Problem statement:
Quote all of the data that follows exactly as written, skipping the images.

Recorded data:
(begin)
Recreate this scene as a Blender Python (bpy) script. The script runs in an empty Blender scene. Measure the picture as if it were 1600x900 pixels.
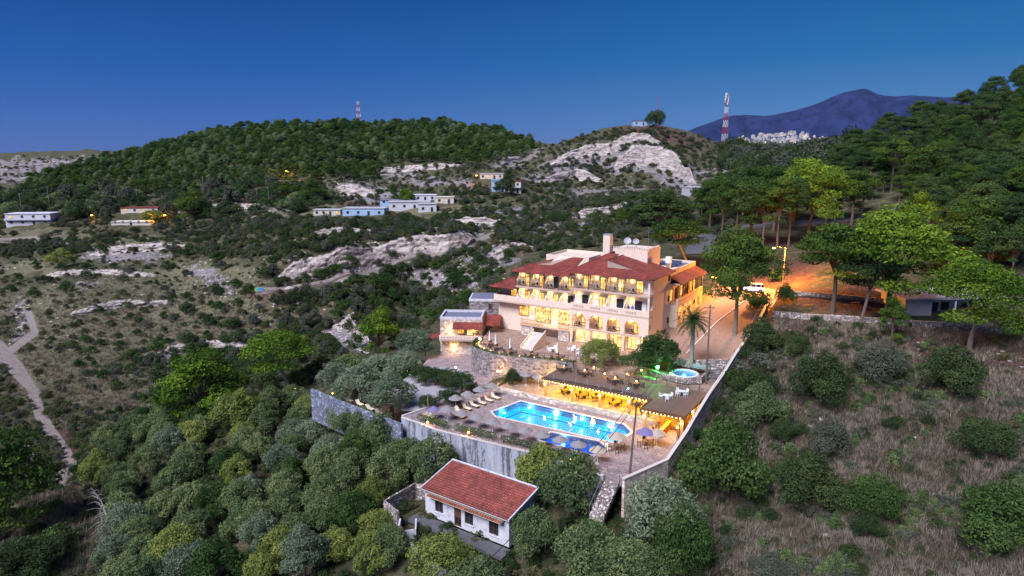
import bpy, math, random
import numpy as np
from mathutils import Vector, Matrix
from mathutils.geometry import tessellate_polygon
random.seed(7); rng = np.random.default_rng(7)
S = bpy.context.scene
C = S.collection
R = math.radians
PI = math.pi
# ------------------------------------------------------------------ camera
F, PITCH, HC = 1050.0, R(11.04), 38.0            # focal length in photo pixels, tilt down, height above the pool deck
cd = bpy.data.cameras.new('camera'); cam = bpy.data.objects.new('camera', cd); C.objects.link(cam)
cam.location = (0, 0, HC); cam.rotation_euler = (PI/2-PITCH, 0, 0)
cd.sensor_width = 36; cd.lens = 36*F/1600; cd.clip_start = 1; cd.clip_end = 30000
S.camera = cam
# ------------------------------------------------------------------ sky, afterglow, exposure
w = bpy.data.worlds.new('World'); S.world = w; w.use_nodes = True
nt = w.node_tree; nt.nodes.clear()
def N(t, kind, **kw):
    n = t.nodes.new(kind)
    for k, v in kw.items():
        if k in n.inputs.keys(): n.inputs[k].default_value = v
        else: setattr(n, k, v)
    return n
def ramp(t, fac, stops, interp='LINEAR'):
    n = t.nodes.new('ShaderNodeValToRGB'); cr = n.color_ramp; cr.interpolation = interp
    while len(cr.elements) < len(stops): cr.elements.new(.5)
    for e, (p, c) in zip(cr.elements, stops):
        e.position = p; e.color = (c[0], c[1], c[2], 1) if hasattr(c, '__len__') else (c, c, c, 1)
    t.links.new(fac, n.inputs[0]); return n.outputs[0]
def srgb(r, g, b):
    return tuple(((c/255)/12.92 if c/255 <= .04045 else ((c/255+.055)/1.055)**2.4) for c in (r, g, b))
tc = N(nt, 'ShaderNodeTexCoord'); sx = N(nt, 'ShaderNodeSeparateXYZ'); nt.links.new(tc.outputs['Generated'], sx.inputs[0])
m1 = N(nt, 'ShaderNodeMapRange'); m1.inputs['From Min'].default_value = -.05; m1.inputs['From Max'].default_value = .95
nt.links.new(sx.outputs['Z'], m1.inputs['Value'])
SKL = [(0, srgb(84, 96, 144)), (.05, srgb(74, 98, 152)), (.10, srgb(50, 90, 154)), (.17, srgb(26, 80, 148)), (.3, srgb(6, 58, 118)), (1, srgb(8, 48, 108))]
SKR = [(0, srgb(104, 112, 148)), (.05, srgb(98, 120, 160)), (.10, srgb(74, 116, 164)), (.18, srgb(34, 98, 154)), (.3, srgb(10, 76, 134)), (1, srgb(8, 48, 108))]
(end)
Worked answer:
Recreate this scene as a Blender Python (bpy) script. The script runs in an empty Blender scene. Measure the picture as if it were 1600x900 pixels.
import bpy, math, random
import numpy as np
from mathutils import Vector, Matrix
from mathutils.geometry import tessellate_polygon
random.seed(7); rng = np.random.default_rng(7)
S = bpy.context.scene
C = S.collection
R = math.radians
PI = math.pi
# ------------------------------------------------------------------ camera
F, PITCH, HC = 1050.0, R(11.04), 38.0            # focal length in photo pixels, tilt down, height above the pool deck
cd = bpy.data.cameras.new('camera'); cam = bpy.data.objects.new('camera', cd); C.objects.link(cam)
cam.location = (0, 0, HC); cam.rotation_euler = (PI/2-PITCH, 0, 0)
cd.sensor_width = 36; cd.lens = 36*F/1600; cd.clip_start = 1; cd.clip_end = 30000
S.camera = cam
# ------------------------------------------------------------------ sky, afterglow, exposure
w = bpy.data.worlds.new('World'); S.world = w; w.use_nodes = True
nt = w.node_tree; nt.nodes.clear()
def N(t, kind, **kw):
    n = t.nodes.new(kind)
    for k, v in kw.items():
        if k in n.inputs.keys(): n.inputs[k].default_value = v
        else: setattr(n, k, v)
    return n
def ramp(t, fac, stops, interp='LINEAR'):
    n = t.nodes.new('ShaderNodeValToRGB'); cr = n.color_ramp; cr.interpolation = interp
    while len(cr.elements) < len(stops): cr.elements.new(.5)
    for e, (p, c) in zip(cr.elements, stops):
        e.position = p; e.color = (c[0], c[1], c[2], 1) if hasattr(c, '__len__') else (c, c, c, 1)
    t.links.new(fac, n.inputs[0]); return n.outputs[0]
def srgb(r, g, b):
    return tuple(((c/255)/12.92 if c/255 <= .04045 else ((c/255+.055)/1.055)**2.4) for c in (r, g, b))
tc = N(nt, 'ShaderNodeTexCoord'); sx = N(nt, 'ShaderNodeSeparateXYZ'); nt.links.new(tc.outputs['Generated'], sx.inputs[0])
m1 = N(nt, 'ShaderNodeMapRange'); m1.inputs['From Min'].default_value = -.05; m1.inputs['From Max'].default_value = .95
nt.links.new(sx.outputs['Z'], m1.inputs['Value'])
SKL = [(0, srgb(84, 96, 144)), (.05, srgb(74, 98, 152)), (.10, srgb(50, 90, 154)), (.17, srgb(26, 80, 148)), (.3, srgb(6, 58, 118)), (1, srgb(8, 48, 108))]
SKR = [(0, srgb(104, 112, 148)), (.05, srgb(98, 120, 160)), (.10, srgb(74, 116, 164)), (.18, srgb(34, 98, 154)), (.3, srgb(10, 76, 134)), (1, srgb(8, 48, 108))]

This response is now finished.